I TOTALLY LOVE my iPad. I am a gadget freak and it may be the best gadget I have ever owned. But I hate the fact that it won't play 99.9% of the video files that I own - Apple appears to not want the iPad (or other iDevices) to be able to play files like AVIs, MPEGs, TSs and MKVs (generally recorded from TV via my SageTV server) and it appears that Apple will not approve video players for the iPad (other than their own). Sure I can convert my existing video files to Apple friendly formats like .MP4 or .M4V but that takes a lot of time and is a pain in the butt.

I hate the fact that you cannot easily just transfer any file to the device.

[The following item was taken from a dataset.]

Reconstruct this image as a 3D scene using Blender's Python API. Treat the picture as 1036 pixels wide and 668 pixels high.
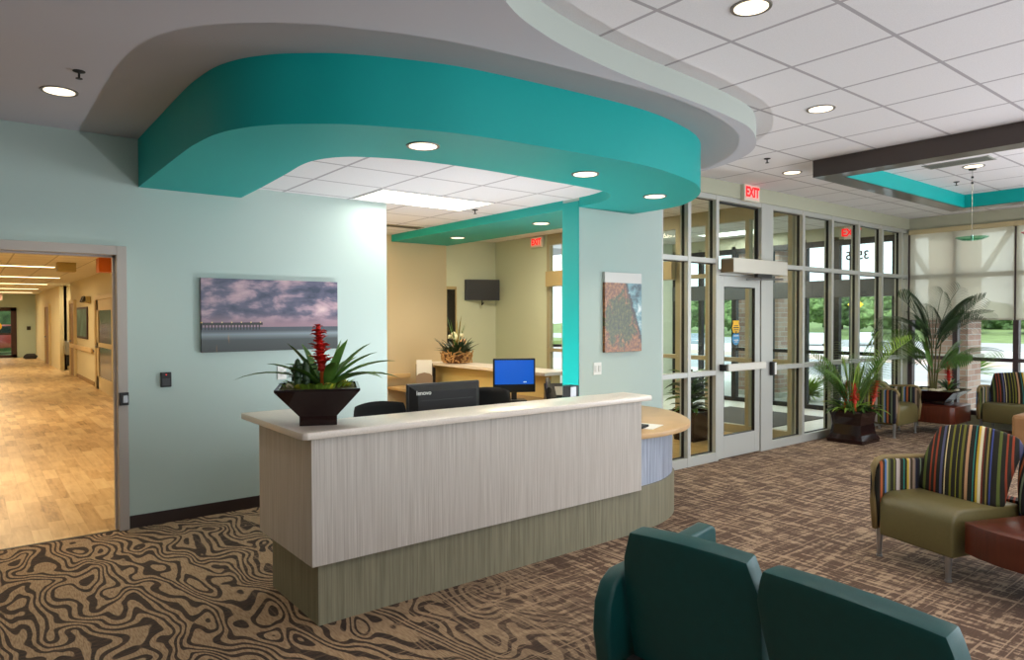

I hate the fact that from a Windows PC that you cannot just copy a photo file over to the iPad - you have to sync a folder. I don't trust that Apple will ever approve a video player like VLC (which plays pretty much every video format) for use on iDevices. I can understand Apple's perspective on this but it doesn't smell right to me and in the long run and (IANAL) but they are going to run in to legal problems. The current feud with Adobe over Flash highlights this whole issue.

My Netbook (an Acer Aspire One) cost 50 % of what my iPad cost and is much more flexible than my iPad running either WinXP or Linux Mint. But the iPad is much more of a joy to use and the battery lasts a lot longer. I have hardly touched this netbook since I got my iPad.

Many folks may disagree, but that is the way that I see it. Both companies put out some excellent products but they also do things that are disconcerting and that are not in consumers' best interests.